Wednesday 30 April 2008

Still waiting for Tax Freedom Day

New Zealand governments both central and local now steal 42.4 percent  of all the wealth produced in this country.  You might look at this in two ways:

At a rate of theft of 42.4 percent, that means one person out of every couple is going out to work just to pay the tax bill.  Think about that when you're thinking about the problems facing New Zealand families -- or when you're wondering why life today seems so much busier than it used to three or four decades ago before the invention of so many labour-saving devices (you might say the benefits of all those devices have been socialised).

Or you could look at it this way.  If you work it out on the basis of how many days you work every year, and match that with the proportion of wealth that government steals, then the day you stop working to pay your tax every year and start working for yourself we can call Tax Freedom Day.
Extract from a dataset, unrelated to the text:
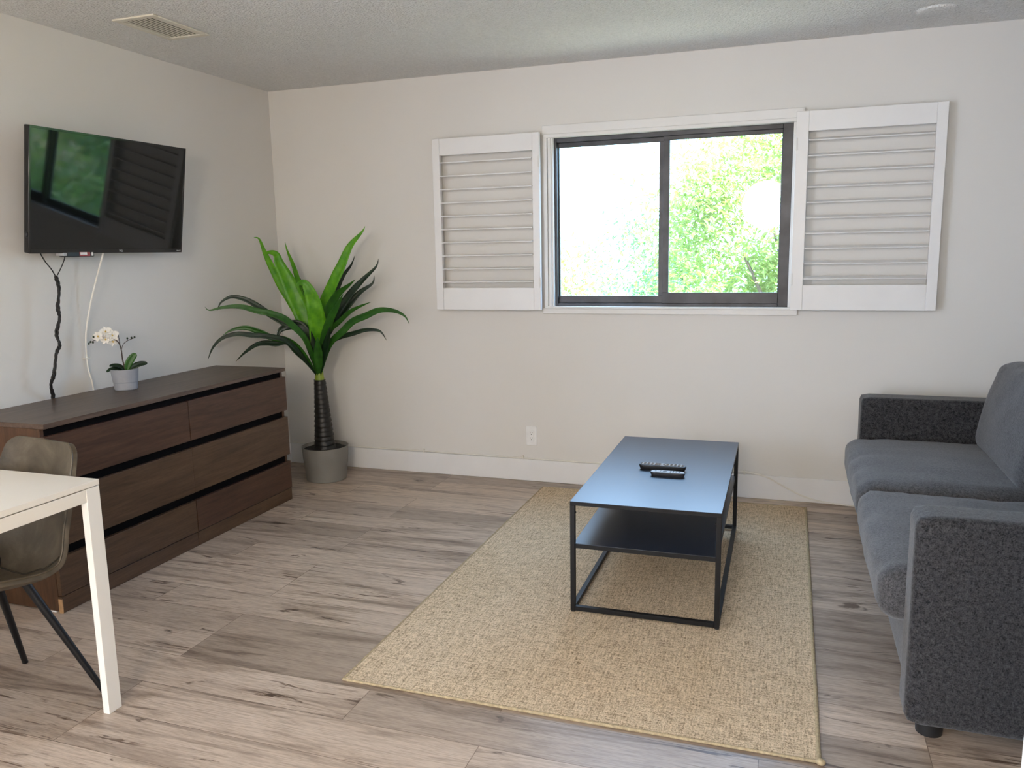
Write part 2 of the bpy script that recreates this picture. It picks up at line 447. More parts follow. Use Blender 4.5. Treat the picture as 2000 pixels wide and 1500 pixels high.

In New Zealand that day is June 4.

We're not there yet. From January 1 to April 29, we've been working for central government.  And starting today, we're working for local government.  The yoke doesn't come off for another six long weeks.

Paul Walker has more.

5 comments:

Anonymous said...

What a disgrace!

I would love to put the tax and spend Politicians in the NationalLabour coalition on trial in a libertarian "People's Court" to justify this theft, and to ask what we get for our money..well..'your' money (I am not actually a taxpayer)..and I would like to hear their excuses for this pillage....before sentencing them to hard labour for the rest of their lives to reimburse Businessmen and Rich people for the $500 billion or so which has been stolen from this overtaxed minority over the years.

Swimming said...

I had my tax freedom day ages ago......

Anonymous said...

Do you live in NZ Elijah?

Anonymous said...
This comment has been removed by a blog administrator.
Peter Cresswell said...

Benjamin, or whatever your sordid name is, please take your particular brand of vileness elsewhere. Permanently.